People who have been watching Arturo Toscanini conduct lately were not surprised when it was announced last week that he would be unable to finish his midwinter engagement with Manhattan’s Philharmonic-Symphony. Since early in the summer Toscanini has suffered excruciating pain in his right arm. Like many a conductor before him (Leopold Stokowski, Willem Mengelberg, Richard Strauss), he has a sub-deltoid bursitis or “glass arm,” an affliction which orchestra leaders and schoolboys get from the same cause. Schoolboys get it from throwing pebbles or crabapples instead of baseballs, conductors from putting too much energy into their waving of a light, non-resistant baton. Toscanini has given magnificent performances this autumn but doing so he has had constantly to shift his baton to his left hand, let his painful right arm rest limp. He will go to Switzerland for treatments, hopes to be back by March.
German Bruno Walter will conduct the Philharmonic for seven weeks, beginning in mid-January. But for the next few weeks substitutes were needed. The choice of Detroit’s Ossip Gabrilowitsch and of Hans Lange, the Philharmonic’s assistant conductor, surprised no one. The engagement of Vladimir Golschmann for Christmas week aroused controversy, as did the Philadelphia Orchestra’s engagement of Eugene Ormandy, another beneficiary of Toscanini’s glass arm, now permanently established in Minneapolis (TIME, Dec. 7).

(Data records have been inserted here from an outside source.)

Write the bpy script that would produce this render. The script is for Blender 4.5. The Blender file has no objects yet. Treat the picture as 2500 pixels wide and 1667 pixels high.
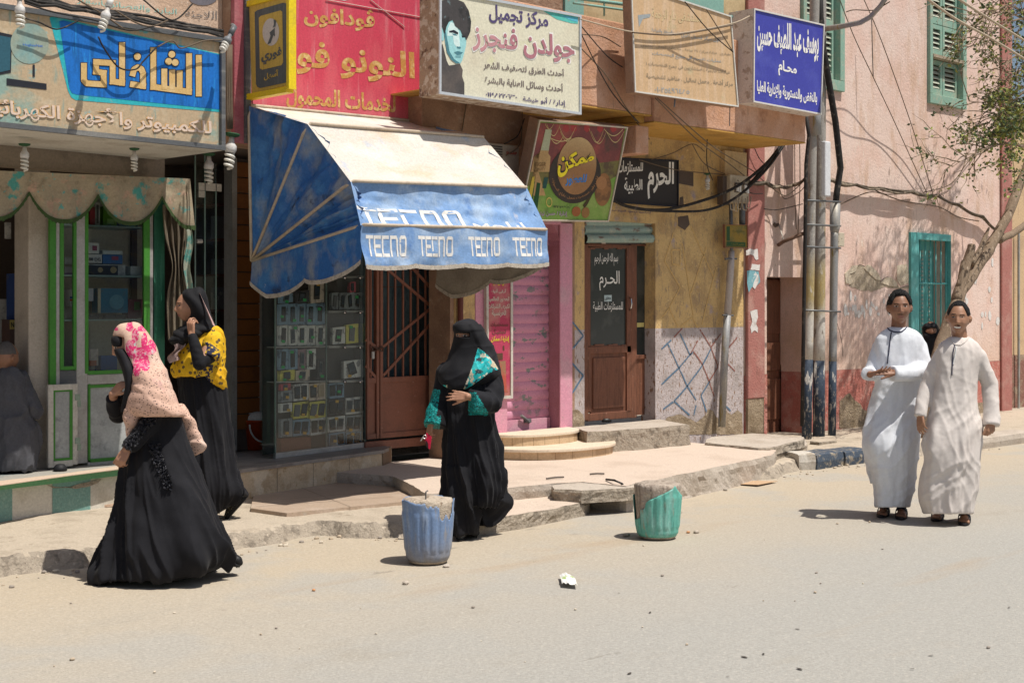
import bpy, bmesh, math, random
import numpy as np
from mathutils import Vector, Matrix, noise as mnoise
R_ = math.radians
sc = bpy.context.scene
col = sc.collection
random.seed(7)
# ------------------------------------------------------------------ camera
# World: X runs along the shop fronts (away to the right), Y into the buildings, Z up.
FPX = 3472.0
CAM = Vector((-4.51, -9.87, 1.65))
FWD = Vector((.6992, .7149, 0)).normalized()
RGT = Vector((FWD.y, -FWD.x, 0))
UPV = Vector((0, 0, 1))
cd = bpy.data.cameras.new('camera'); cam = bpy.data.objects.new('camera', cd); col.objects.link(cam)
cd.sensor_width = 36; cd.lens = 36 * FPX / 2500; cd.shift_y = -(833.5 - 745) / 2500
cd.clip_start = .1; cd.clip_end = 900
cam.matrix_world = Matrix(((RGT.x, 0, -FWD.x, CAM.x), (RGT.y, 0, -FWD.y, CAM.y), (0, 1, 0, CAM.z), (0, 0, 0, 1)))
sc.camera = cam
# ------------------------------------------------------------------ sun and sky
SUN_TO = Vector((.19, -.705, 1.72)).normalized()
SUN_EL = math.asin(SUN_TO.z); SUN_AZ = math.atan2(SUN_TO.x, SUN_TO.y)
w = bpy.data.worlds.new('World'); sc.world = w; w.use_nodes = True
sky = w.node_tree.nodes.new('ShaderNodeTexSky'); sky.sky_type = 'NISHITA'; sky.sun_disc = False
sky.sun_elevation = SUN_EL; sky.sun_rotation = SUN_AZ; sky.dust_density = 2.5; sky.air_density = 1.0
bg = w.node_tree.nodes['Background']; bg.inputs[1].default_value = .078
w.node_tree.links.new(sky.outputs[0], bg.inputs[0])
sl = bpy.data.lights.new('sun', 'SUN'); sl.energy = 4.6; sl.angle = R_(.53); sl.color = (1, .955, .88)
so = bpy.data.objects.new('sun', sl); col.objects.link(so)
so.rotation_euler = (-SUN_TO).to_track_quat('-Z', 'Y').to_euler()
sc.view_settings.view_transform = 'Standard'; sc.view_settings.look = 'None'
sc.view_settings.gamma = 1; sc.view_settings.use_curve_mapping = False
sc.view_settings.exposure = .16
sc.render.engine = 'CYCLES'
sc.cycles.max_bounces = 8; sc.cycles.transparent_max_bounces = 16

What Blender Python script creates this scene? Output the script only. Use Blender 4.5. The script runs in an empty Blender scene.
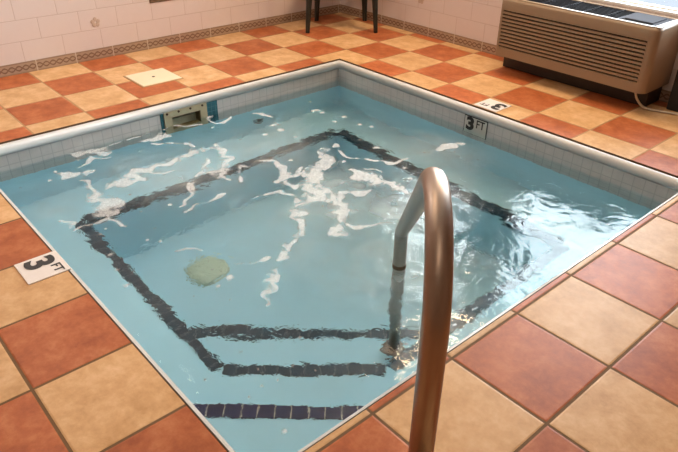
import bpy, bmesh, math, random
import numpy as np
from mathutils import Vector, Matrix
random.seed(7)
scn = bpy.context.scene
COL = scn.collection
S = 0.305                      # one floor tile (12 in) in metres
def V(a, b, z=0.0):            # a: along the far-right edge, b: along the far-left edge, in tiles
    return Vector((a*S, -b*S, z*S))
# ---------------------------------------------------------------- camera
cam = bpy.data.objects.new('camera', bpy.data.cameras.new('camera'))
COL.objects.link(cam)
cam.data.sensor_width = 36.0
cam.data.lens = 36.0*637.41/678.0
cam.data.clip_start = 0.02
r_ = Vector((0.6599338745, 0.7512254591, 0.0121486971))
u_ = Vector((-0.3969542031, 0.3348951142, 0.8545599002))
f_ = Vector((-0.6378986141, 0.5687755024, -0.5192107338))
M = Matrix((( r_.x, u_.x, -f_.x), (r_.y, u_.y, -f_.y), (r_.z, u_.z, -f_.z))).to_4x4()
M.translation = Vector((10.5838*S, -9.5853*S, 4.0392*S))
cam.matrix_world = M
scn.camera = cam
# ---------------------------------------------------------------- world, lights, exposure
WZ = -0.45                     # water level (tiles)
A0, A1, B0, B1 = 0.45, 7.94, 0.60, 8.00      # outer coping edges
WA, WB = -2.80, -2.29          # far walls
CZ = 8.0                       # ceiling height
w = bpy.data.worlds.new('world'); scn.world = w; w.use_nodes = True
w.node_tree.nodes['Background'].inputs[0].default_value = (0.75, 0.86, 1.0, 1)
w.node_tree.nodes['Background'].inputs[1].default_value = 1.0
scn.view_settings.view_transform = 'Standard'
scn.view_settings.look = 'None'
scn.view_settings.gamma = 1.0
scn.view_settings.use_curve_mapping = False
scn.view_settings.exposure = 0.05
def area(name, loc, rot, sx, sy, power, color):
    l = bpy.data.lights.new(name, 'AREA'); l.shape = 'RECTANGLE'; l.size = sx; l.size_y = sy
    l.energy = power; l.color = color
    o = bpy.data.objects.new(name, l); o.location = loc; o.rotation_euler = rot; COL.objects.link(o)
    return o
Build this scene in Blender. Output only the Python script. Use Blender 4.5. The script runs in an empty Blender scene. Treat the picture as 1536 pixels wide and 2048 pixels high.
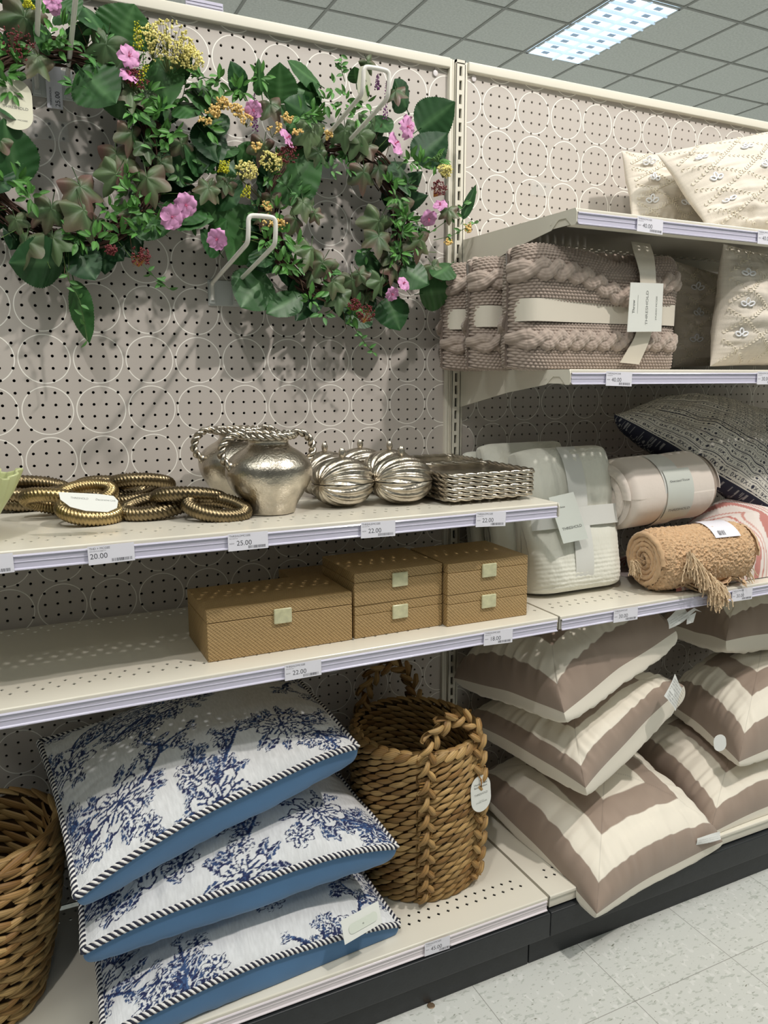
import bpy, math, random
import numpy as np
from mathutils import Vector, Matrix
random.seed(7); rng=np.random.default_rng(7)
I=0.0254                                     # everything below is authored in inches, floor at z=0
COL=bpy.context.scene.collection
PI=math.pi
# ---------------------------------------------------------------- camera
CAM=np.array([-0.9251,-70.7045,54.5689]); FPX=1556.9
RM=np.array([[8.99883644e-01,-4.36129087e-01,-9.20116910e-04],[-7.59773901e-02,-1.54689203e-01,-9.85037404e-01],[4.29461132e-01,8.86488956e-01,-1.72338234e-01]])
def ray(u,v): return RM.T@np.array([(u-768)/FPX,(v-1024)/FPX,1.])
def onY(u,v,Y): d=ray(u,v); return CAM+d*(Y-CAM[1])/d[1]
def onZ(u,v,Z): d=ray(u,v); return CAM+d*(Z-CAM[2])/d[2]
cd=bpy.data.cameras.new('camera'); cam=bpy.data.objects.new('camera',cd); COL.objects.link(cam)
cd.sensor_fit='VERTICAL'; cd.sensor_height=36; cd.lens=36*FPX/2048; cd.clip_start=.02; cd.clip_end=200
M=Matrix(((RM[0][0],-RM[1][0],-RM[2][0],0),(RM[0][1],-RM[1][1],-RM[2][1],0),(RM[0][2],-RM[1][2],-RM[2][2],0),(0,0,0,1)))
cam.matrix_world=Matrix.Translation(Vector(CAM*I))@M
bpy.context.scene.camera=cam
# ---------------------------------------------------------------- materials
def lin(c):
    return tuple((x/255/12.92 if x<=10.3 else ((x/255+.055)/1.055)**2.4) for x in c)+(1,)
MATS={}
def mat(name,rgb=(200,200,200),rough=.5,metal=0.,noise=None,bump=None,attr=False,sheen=0,emit=None,trans=0,coat=0,alpha=1,spec=.5,thin=0):
    if name in MATS: return MATS[name]
    m=bpy.data.materials.new(name); m.use_nodes=True; nt=m.node_tree; b=nt.nodes['Principled BSDF']
    b.inputs['Roughness'].default_value=rough; b.inputs['Metallic'].default_value=metal
    b.inputs['Base Color'].default_value=lin(rgb); b.inputs['Coat Weight'].default_value=coat
    b.inputs['Specular IOR Level'].default_value=spec
    b.inputs['Alpha'].default_value=alpha; b.inputs['Transmission Weight'].default_value=trans
    if sheen: b.inputs['Sheen Weight'].default_value=sheen; b.inputs['Sheen Roughness'].default_value=.5
    tc=nt.nodes.new('ShaderNodeTexCoord'); src=None
    if attr:
        a=nt.nodes.new('ShaderNodeAttribute'); a.attribute_name='Col'; src=a.outputs['Color']
    if noise:
        n=nt.nodes.new('ShaderNodeTexNoise'); n.inputs['Scale'].default_value=noise[0]; n.inputs['Detail'].default_value=5
        nt.links.new(tc.outputs['Object'],n.inputs['Vector'])
        r=nt.nodes.new('ShaderNodeMapRange'); r.inputs[1].default_value=.3; r.inputs[2].default_value=.7
        r.inputs[3].default_value=1-noise[1]; r.inputs[4].default_value=1+noise[1]
        nt.links.new(n.outputs['Fac'],r.inputs[0])
        mx=nt.nodes.new('ShaderNodeVectorMath'); mx.operation='SCALE'
        if src: nt.links.new(src,mx.inputs[0])
        else: mx.inputs[0].default_value=lin(rgb)[:3]
        nt.links.new(r.outputs[0],mx.inputs['Scale']); src=mx.outputs[0]
    if src: nt.links.new(src,b.inputs['Base Color'])
    if bump:
        n=nt.nodes.new('ShaderNodeTexNoise'); n.inputs['Scale'].default_value=bump[0]; n.inputs['Detail'].default_value=4
        nt.links.new(tc.outputs['Object'],n.inputs['Vector'])
        bp=nt.nodes.new('ShaderNodeBump'); bp.inputs['Strength'].default_value=bump[1]; bp.inputs['Distance'].default_value=.002
        nt.links.new(n.outputs['Fac'],bp.inputs['Height']); nt.links.new(bp.outputs[0],b.inputs['Normal'])
    if emit: b.inputs['Emission Color'].default_value=lin(emit[0]); b.inputs['Emission Strength'].default_value=emit[1]
    MATS[name]=m; return m
def nodes(m): return m.node_tree.nodes,m.node_tree.links,m.node_tree.nodes['Principled BSDF']
def mth(nt,op,a,b=None,c=None):
    n=nt.nodes.new('ShaderNodeMath'); n.operation=op
    for k,x in enumerate((a,b,c)):
        if x is None: continue
        if isinstance(x,(int,float)): n.inputs[k].default_value=x
        else: nt.links.new(x,n.inputs[k])
    return n.outputs[0]
def mixc(nt,f,a,b):
    n=nt.nodes.new('ShaderNodeMix'); n.data_type='RGBA'; nt.links.new(f,n.inputs[0])
    for k,x in ((6,a),(7,b)):
        if isinstance(x,tuple): n.inputs[k].default_value=x
        else: nt.links.new(x,n.inputs[k])
    return n.outputs[2]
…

Vladimir Golschmann has conducted in Manhattan before, in 1924 when he was 30, as guest of Walter Damrosch’s New York Symphony. He came well recommended then from his native Paris where from violinist he rose to conduct his own Concerts Golschmann, presenting many a contemporary French composer. He conducted successfully after that with the Diaghilev Ballet but in Manhattan he made slight impression. The Symphony was in a badly run-down condition. Symphony men, used to calm, benevolent Conductor Damrosch, objected to Golschmann’s nervous, high-pitched voice, his worried manner.
Then last spring the tables turned. Vladimir Golschmann returned to the U. S. to conduct the St. Louis Symphony at a time when tense, vital leadership was its only hope for salvation. Ten imported guest conductors had driven players and audiences into a state of lethargy, but Golschmann managed to inject enough spirit into four concerts to earn a two-year contract. This autumn the St. Louis Symphony has been unique in hav-ing its highest seat-sale in history, a 12% increase over last year’s. Part of this is due to the enthusiasm St. Louis ladies have for their new conductor.